> **PROVIDED ENTRIES**
***

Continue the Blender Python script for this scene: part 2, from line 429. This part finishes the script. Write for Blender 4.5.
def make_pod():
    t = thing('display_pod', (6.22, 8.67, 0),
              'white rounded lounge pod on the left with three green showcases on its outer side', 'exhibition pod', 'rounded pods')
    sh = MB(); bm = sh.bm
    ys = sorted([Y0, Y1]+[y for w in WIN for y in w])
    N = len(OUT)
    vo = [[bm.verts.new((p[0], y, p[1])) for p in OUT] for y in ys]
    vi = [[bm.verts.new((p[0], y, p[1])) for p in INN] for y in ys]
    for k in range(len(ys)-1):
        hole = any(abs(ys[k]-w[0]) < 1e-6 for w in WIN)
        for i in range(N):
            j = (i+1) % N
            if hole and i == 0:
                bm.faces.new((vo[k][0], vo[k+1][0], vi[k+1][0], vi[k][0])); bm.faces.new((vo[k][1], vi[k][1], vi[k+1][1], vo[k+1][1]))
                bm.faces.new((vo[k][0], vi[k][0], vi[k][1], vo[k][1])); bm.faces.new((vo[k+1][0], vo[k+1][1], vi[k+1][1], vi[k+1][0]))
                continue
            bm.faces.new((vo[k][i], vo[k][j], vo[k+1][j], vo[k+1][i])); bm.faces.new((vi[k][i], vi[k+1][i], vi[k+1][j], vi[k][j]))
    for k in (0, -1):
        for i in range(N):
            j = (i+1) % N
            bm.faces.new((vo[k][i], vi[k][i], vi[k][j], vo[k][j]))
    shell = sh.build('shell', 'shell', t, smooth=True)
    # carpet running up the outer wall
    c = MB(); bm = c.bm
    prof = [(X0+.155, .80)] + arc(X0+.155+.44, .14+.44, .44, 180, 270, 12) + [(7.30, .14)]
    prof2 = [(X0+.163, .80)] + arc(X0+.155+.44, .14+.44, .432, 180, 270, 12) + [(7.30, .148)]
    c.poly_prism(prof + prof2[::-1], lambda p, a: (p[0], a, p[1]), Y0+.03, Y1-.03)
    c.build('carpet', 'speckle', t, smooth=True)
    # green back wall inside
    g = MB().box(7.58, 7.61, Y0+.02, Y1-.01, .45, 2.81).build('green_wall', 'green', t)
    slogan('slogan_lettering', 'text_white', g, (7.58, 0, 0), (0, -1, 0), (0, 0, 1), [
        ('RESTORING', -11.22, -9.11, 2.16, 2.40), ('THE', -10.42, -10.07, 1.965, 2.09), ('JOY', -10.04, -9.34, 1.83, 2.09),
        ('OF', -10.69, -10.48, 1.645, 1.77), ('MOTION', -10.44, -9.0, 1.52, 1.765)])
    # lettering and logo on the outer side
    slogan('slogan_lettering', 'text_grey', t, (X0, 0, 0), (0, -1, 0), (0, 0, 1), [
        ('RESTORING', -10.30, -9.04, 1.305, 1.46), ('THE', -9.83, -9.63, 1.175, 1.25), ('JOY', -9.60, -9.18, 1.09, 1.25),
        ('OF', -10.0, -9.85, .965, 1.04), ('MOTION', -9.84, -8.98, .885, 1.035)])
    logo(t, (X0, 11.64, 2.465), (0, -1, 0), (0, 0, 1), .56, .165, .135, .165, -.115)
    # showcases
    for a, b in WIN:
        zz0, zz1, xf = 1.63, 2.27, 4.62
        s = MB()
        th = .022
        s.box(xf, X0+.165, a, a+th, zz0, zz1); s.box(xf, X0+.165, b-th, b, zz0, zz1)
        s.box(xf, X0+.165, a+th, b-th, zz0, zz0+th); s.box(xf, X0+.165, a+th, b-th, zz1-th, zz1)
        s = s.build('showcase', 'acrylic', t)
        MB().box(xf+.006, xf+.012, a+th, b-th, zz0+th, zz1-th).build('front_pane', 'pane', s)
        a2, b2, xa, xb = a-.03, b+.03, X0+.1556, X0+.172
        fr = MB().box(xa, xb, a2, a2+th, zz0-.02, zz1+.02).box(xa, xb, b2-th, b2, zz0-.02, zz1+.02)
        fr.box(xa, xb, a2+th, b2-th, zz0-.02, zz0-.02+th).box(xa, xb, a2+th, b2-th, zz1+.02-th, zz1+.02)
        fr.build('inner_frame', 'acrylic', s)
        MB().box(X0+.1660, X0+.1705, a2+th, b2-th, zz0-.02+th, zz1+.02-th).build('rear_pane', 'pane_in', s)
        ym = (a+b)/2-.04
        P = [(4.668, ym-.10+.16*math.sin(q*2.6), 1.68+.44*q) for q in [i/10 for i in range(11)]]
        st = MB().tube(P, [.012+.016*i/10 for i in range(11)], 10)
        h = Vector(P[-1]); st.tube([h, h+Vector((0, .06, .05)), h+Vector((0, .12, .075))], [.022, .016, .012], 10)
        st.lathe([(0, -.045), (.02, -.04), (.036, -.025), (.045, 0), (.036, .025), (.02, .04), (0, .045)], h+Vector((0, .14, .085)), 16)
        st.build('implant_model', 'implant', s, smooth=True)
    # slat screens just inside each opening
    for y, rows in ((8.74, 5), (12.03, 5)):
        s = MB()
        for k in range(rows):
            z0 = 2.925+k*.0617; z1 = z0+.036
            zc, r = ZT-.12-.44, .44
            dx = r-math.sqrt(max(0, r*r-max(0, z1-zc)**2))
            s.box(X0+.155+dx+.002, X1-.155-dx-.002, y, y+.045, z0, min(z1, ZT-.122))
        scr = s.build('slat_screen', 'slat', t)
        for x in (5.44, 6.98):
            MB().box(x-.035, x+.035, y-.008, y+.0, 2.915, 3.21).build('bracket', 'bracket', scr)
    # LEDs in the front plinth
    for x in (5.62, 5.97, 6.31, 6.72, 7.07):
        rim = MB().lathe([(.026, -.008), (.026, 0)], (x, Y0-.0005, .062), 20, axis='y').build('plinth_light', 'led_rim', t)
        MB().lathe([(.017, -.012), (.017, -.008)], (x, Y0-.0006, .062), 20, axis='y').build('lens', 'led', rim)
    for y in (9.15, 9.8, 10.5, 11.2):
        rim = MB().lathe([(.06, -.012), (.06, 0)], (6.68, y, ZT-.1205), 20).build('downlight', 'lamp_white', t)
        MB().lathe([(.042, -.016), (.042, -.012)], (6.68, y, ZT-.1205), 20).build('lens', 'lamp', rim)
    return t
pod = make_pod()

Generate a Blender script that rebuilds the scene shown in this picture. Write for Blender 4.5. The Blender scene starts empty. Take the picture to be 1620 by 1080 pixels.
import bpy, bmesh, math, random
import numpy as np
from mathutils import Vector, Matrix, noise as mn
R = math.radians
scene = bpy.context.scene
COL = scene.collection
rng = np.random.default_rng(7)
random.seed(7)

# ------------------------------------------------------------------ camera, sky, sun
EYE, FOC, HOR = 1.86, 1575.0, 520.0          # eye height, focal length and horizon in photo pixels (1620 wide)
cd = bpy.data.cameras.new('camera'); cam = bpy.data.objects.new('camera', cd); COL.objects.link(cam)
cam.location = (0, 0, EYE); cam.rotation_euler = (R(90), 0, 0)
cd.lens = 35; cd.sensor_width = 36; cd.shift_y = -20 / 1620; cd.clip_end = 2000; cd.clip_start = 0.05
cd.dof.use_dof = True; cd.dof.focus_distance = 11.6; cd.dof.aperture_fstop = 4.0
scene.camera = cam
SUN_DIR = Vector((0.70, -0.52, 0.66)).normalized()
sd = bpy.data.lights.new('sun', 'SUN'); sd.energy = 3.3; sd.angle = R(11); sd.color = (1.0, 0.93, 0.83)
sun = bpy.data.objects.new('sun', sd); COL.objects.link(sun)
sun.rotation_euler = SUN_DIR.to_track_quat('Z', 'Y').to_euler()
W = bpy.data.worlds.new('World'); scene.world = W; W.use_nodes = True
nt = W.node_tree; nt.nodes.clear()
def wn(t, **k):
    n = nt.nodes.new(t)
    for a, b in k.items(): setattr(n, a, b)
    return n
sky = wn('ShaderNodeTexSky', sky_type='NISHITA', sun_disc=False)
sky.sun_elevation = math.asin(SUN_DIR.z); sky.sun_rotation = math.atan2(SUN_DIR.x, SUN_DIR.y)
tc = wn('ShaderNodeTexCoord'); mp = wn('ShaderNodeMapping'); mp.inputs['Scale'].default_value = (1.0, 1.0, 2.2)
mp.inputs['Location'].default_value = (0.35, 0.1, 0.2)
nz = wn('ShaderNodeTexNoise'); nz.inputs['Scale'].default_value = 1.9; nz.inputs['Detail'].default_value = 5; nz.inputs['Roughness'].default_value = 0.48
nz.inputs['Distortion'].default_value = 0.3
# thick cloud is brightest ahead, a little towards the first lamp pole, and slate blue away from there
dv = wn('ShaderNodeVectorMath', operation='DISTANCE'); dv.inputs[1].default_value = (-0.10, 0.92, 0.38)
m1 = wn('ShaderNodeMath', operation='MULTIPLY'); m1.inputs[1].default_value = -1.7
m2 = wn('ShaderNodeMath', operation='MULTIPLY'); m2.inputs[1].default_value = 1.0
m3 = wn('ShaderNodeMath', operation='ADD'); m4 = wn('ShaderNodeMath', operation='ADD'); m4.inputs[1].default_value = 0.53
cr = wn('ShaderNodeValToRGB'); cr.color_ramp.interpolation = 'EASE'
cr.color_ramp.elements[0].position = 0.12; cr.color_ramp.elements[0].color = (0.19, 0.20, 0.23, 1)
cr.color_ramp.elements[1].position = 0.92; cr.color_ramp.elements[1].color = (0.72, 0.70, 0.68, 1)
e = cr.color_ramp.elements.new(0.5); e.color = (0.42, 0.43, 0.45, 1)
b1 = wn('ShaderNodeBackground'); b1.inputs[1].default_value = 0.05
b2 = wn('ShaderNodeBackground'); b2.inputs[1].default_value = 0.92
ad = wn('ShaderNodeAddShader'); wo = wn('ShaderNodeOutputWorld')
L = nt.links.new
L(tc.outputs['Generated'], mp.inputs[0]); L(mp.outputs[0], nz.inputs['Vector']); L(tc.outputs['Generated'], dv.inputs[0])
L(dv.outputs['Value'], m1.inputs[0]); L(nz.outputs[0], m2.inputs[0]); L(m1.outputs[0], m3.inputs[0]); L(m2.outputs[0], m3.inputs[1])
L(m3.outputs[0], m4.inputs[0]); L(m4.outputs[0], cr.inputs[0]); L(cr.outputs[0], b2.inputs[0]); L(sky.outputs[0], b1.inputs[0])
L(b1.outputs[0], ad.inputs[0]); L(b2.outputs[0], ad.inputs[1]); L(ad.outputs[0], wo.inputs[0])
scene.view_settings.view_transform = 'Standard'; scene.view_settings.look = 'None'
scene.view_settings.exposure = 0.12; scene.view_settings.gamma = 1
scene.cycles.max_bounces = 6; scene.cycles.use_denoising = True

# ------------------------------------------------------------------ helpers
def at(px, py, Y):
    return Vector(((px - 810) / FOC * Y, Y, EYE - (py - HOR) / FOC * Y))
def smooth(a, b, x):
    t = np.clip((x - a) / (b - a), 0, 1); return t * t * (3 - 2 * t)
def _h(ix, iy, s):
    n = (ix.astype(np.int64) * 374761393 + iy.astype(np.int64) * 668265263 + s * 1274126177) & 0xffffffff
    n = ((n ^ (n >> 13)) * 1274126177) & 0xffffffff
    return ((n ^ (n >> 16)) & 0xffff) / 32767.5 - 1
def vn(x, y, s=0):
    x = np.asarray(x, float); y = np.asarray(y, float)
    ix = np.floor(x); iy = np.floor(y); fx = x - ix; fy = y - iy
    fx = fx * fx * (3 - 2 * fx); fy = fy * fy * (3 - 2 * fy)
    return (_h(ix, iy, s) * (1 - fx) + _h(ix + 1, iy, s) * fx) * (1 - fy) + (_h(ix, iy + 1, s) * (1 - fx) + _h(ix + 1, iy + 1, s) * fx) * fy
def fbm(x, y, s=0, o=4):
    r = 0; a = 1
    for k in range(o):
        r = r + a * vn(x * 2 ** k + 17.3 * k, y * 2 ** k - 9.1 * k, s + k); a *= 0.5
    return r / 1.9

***

> **GOAL**
Every line holding "pixels" should be copied out.

> **EXERCISE RESPONSE**
Generate a Blender script that rebuilds the scene shown in this picture. Write for Blender 4.5. The Blender scene starts empty. Take the picture to be 1620 by 1080 pixels.
EYE, FOC, HOR = 1.86, 1575.0, 520.0          # eye height, focal length and horizon in photo pixels (1620 wide)